When I had some vibration issues after installing a pair of used tires bought from Discount Tire on eBay, they recommended finding the closest business that uses a Hunter Road Force Touch GSP9700 balancing machine. GSP9700 Locator

The tires were mounted and balanced twice, before I called Discount Tire on what to do. After they were balanced on the Hunter machine, no vibrations.

Road Force® Elite Wheel Balancer | Hunter Engineering Company

Not sure if the balancing beads will mess up the balance overall after getting them balanced with the Hunter machine :dunno:
 






A road force balancer is a great idea for any balancing issue or nice car etc.

BTW, check your TRE's again, very carefully. A death wobble will often ruin brand new TRE's, which then contributes more to the issue.

I fixed the death wobble of my sister's 2007 Rangler Unlimited two years ago. It had been worked on by a Firestone place, and I had her go to my trusted alignment shop next. Long story short, that truck's one year old track bar and TRE's were wore out when I got to it, but I didn't know that for a while.

I assumed my alignment shop didn't miss anything, so I did the BJ's and TRE's first as a basic step. Those were all bad, so I was very disappointed with my "trusted" shop. That didn't fix it, so after new control arms, an aftermarket bolt kit, and a pitman arm next, I discovered the new TRE's were again toast.
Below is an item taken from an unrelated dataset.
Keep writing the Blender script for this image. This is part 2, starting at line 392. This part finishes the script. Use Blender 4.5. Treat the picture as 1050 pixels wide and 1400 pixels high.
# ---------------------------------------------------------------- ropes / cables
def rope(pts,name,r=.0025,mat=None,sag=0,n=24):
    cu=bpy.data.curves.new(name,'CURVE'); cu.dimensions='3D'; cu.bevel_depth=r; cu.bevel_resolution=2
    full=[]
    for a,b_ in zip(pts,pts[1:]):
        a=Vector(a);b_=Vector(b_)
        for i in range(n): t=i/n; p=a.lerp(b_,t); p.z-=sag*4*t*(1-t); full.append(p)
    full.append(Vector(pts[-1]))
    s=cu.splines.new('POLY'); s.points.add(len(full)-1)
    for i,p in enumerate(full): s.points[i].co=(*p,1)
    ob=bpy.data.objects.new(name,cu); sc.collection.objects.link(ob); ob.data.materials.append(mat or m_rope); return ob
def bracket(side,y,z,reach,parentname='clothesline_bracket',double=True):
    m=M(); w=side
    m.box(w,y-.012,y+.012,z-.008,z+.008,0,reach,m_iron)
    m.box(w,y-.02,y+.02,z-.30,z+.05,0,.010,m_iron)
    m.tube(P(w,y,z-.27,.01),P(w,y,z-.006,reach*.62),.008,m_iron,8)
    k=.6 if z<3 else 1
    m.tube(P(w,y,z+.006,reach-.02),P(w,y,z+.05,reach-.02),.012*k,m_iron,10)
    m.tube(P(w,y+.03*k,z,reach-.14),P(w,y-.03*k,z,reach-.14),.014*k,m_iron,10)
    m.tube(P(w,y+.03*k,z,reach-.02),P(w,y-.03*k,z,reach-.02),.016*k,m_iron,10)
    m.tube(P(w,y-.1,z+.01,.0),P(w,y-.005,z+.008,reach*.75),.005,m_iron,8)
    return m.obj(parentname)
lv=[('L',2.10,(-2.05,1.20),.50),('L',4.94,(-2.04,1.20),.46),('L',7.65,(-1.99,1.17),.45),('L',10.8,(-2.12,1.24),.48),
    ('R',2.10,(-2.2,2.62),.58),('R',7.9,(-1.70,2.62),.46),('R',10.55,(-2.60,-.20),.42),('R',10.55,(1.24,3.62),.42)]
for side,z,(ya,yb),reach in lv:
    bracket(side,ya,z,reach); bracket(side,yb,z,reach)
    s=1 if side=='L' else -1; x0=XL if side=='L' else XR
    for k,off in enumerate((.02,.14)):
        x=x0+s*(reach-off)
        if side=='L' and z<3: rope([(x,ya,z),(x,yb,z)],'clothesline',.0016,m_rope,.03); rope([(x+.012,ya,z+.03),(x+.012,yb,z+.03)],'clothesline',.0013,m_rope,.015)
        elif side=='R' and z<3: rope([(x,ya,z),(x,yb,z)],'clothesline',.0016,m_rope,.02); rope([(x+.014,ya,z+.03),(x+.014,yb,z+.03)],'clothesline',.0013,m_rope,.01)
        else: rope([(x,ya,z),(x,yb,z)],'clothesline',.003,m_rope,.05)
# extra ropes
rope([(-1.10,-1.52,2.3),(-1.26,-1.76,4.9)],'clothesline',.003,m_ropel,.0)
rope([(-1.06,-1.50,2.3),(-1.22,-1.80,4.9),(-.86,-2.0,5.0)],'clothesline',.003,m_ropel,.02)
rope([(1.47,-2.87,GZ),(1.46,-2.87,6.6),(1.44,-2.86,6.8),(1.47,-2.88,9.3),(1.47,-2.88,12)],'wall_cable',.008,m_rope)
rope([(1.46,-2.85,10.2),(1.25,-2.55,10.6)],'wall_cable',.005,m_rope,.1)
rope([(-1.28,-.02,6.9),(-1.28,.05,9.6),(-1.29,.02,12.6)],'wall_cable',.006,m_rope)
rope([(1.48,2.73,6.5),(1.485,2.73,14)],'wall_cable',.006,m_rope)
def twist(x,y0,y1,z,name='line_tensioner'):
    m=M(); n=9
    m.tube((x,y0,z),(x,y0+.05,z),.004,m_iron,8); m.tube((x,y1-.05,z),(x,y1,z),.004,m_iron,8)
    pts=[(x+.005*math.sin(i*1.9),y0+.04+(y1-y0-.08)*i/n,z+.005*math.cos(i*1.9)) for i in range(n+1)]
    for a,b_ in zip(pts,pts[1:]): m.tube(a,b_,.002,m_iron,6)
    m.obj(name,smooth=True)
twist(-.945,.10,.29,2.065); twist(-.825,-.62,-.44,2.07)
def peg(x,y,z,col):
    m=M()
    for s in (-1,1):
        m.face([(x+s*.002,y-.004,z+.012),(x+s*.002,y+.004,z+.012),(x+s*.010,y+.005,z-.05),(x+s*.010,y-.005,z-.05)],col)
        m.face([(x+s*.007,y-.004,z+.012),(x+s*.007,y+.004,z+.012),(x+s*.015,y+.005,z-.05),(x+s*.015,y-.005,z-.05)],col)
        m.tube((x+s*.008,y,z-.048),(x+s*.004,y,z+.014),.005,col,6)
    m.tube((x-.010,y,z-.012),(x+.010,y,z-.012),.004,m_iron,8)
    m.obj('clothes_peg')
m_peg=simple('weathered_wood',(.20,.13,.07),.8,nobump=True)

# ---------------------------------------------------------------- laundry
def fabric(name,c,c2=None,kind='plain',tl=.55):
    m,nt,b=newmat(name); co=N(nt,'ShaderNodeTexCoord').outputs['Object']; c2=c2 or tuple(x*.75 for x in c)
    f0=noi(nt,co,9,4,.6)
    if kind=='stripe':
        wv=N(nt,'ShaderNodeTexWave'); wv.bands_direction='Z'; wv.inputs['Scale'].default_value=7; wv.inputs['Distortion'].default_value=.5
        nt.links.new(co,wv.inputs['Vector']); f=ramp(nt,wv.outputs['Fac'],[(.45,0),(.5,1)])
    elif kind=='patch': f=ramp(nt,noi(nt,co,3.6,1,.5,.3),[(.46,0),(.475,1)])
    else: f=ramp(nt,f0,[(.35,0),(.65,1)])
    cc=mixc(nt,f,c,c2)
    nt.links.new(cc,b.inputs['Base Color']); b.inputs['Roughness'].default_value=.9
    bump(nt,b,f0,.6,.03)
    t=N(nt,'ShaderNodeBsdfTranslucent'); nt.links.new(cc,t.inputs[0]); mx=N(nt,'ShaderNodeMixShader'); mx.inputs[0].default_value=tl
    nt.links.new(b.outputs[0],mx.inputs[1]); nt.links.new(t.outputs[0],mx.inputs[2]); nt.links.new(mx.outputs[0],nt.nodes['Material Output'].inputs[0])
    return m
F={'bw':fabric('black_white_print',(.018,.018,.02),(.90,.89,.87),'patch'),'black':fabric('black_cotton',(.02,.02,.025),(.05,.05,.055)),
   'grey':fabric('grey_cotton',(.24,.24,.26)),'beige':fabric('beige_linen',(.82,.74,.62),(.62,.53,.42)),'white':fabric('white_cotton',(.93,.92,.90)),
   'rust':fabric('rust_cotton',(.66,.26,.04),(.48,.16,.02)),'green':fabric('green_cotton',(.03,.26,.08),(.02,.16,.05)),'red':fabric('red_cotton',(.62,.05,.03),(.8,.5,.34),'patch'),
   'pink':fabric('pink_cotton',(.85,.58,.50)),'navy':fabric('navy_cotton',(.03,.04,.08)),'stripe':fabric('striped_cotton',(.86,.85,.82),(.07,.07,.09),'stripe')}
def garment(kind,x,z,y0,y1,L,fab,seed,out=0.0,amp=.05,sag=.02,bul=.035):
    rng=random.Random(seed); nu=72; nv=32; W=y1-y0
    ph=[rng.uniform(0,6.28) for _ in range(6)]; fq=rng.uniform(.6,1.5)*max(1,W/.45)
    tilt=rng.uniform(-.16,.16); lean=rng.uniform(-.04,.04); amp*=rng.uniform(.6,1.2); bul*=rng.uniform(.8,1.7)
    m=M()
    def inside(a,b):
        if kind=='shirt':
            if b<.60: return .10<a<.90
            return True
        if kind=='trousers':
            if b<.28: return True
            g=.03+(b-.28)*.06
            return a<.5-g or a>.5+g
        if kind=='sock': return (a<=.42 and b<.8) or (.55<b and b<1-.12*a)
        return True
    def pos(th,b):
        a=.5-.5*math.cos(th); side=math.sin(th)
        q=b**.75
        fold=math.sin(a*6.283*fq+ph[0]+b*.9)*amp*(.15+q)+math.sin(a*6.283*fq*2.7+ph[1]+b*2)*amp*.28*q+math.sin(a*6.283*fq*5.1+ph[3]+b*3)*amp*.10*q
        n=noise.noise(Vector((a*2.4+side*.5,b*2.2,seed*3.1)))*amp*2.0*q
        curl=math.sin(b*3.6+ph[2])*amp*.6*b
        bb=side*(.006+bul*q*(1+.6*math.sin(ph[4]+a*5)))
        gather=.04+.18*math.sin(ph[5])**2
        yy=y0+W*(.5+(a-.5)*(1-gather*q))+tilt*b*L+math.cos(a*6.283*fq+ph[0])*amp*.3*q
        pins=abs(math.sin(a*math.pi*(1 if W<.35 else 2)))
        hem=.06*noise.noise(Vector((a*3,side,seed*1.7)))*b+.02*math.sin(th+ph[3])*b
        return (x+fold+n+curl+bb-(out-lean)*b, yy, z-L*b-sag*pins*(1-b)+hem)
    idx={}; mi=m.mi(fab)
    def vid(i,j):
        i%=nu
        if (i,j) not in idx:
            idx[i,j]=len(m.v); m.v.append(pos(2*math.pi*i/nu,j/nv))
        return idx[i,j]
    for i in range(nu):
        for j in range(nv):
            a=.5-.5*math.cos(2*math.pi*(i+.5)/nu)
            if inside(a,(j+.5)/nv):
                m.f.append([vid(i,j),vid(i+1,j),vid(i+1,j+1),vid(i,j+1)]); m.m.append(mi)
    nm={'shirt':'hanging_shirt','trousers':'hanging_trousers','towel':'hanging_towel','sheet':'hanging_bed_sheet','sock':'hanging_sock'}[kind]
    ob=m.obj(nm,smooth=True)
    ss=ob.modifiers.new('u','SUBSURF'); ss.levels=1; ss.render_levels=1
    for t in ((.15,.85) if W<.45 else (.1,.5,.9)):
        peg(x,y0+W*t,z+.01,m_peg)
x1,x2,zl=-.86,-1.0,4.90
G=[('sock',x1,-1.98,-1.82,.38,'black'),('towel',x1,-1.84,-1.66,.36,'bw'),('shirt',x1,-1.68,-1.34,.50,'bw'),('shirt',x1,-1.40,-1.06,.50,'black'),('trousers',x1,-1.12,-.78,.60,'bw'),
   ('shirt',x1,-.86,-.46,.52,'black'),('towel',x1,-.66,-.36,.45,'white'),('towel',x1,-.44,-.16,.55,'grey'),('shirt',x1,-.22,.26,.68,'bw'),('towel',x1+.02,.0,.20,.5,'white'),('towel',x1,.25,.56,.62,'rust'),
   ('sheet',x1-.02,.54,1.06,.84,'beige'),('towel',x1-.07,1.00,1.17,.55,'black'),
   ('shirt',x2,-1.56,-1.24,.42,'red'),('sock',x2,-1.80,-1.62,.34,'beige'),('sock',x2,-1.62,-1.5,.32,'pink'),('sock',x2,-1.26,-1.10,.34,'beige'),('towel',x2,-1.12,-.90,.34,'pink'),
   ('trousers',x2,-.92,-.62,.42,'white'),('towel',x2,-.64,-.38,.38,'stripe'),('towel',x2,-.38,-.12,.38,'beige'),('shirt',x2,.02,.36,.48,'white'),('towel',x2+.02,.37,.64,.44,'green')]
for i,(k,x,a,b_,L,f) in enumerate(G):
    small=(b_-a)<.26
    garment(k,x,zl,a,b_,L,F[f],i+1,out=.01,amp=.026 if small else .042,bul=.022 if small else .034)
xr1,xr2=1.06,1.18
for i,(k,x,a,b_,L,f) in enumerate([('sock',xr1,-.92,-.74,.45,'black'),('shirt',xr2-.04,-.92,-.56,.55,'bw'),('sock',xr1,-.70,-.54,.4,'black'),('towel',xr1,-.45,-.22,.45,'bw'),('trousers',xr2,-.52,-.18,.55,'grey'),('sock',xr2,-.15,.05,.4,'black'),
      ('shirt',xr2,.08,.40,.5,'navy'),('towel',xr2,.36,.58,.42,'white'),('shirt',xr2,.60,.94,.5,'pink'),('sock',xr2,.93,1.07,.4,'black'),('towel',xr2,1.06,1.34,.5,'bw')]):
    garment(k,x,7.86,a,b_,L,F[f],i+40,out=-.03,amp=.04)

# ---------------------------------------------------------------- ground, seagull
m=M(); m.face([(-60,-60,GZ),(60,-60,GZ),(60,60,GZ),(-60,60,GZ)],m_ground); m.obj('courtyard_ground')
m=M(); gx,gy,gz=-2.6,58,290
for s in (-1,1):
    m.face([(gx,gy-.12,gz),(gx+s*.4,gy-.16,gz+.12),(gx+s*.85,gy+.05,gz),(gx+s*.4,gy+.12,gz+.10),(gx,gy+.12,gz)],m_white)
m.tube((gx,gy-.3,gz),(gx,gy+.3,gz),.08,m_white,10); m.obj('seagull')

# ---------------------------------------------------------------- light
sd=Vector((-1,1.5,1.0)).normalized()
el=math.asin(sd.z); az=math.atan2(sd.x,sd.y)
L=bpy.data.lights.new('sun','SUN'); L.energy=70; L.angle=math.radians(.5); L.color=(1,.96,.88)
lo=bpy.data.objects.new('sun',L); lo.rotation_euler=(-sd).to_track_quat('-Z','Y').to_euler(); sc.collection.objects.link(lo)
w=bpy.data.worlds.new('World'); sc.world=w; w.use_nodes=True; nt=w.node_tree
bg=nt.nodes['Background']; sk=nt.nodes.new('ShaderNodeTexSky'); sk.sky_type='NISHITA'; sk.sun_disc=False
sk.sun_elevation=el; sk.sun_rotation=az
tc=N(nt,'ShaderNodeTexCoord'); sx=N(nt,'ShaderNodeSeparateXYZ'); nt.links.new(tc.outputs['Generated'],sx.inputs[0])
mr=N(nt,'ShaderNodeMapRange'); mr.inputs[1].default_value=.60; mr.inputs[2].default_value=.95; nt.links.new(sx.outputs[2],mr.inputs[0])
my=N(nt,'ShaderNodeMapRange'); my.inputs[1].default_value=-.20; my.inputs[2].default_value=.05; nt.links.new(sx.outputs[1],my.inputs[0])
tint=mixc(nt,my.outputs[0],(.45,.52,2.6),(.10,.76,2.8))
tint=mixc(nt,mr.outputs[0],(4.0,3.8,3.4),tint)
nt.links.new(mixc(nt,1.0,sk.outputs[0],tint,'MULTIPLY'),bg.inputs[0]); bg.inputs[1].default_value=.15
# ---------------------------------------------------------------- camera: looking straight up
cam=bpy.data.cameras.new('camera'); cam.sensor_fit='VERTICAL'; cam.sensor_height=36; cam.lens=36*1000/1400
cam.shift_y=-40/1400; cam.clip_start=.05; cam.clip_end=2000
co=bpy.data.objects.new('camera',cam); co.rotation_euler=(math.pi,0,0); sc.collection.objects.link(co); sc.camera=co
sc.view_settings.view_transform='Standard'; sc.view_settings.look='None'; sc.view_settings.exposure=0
New TRE's again didn't fix it, so I lastly bought another track bar, and that did it. The TRE's are easy to check, and usually the weakest links, wear out the fastest with any death wobble.

Use a very large channel lock to squeeze a TRE gently. If it compresses at all, it's not good.
 






There is a tire shop near by that dose road force balancing, i guess I’ll get that done. I’ll check the ends when I switch the wheels out.
 






Hey that locator is awesome! Thanks! Turns out the shop I was going to is on the list, so that works out perfect!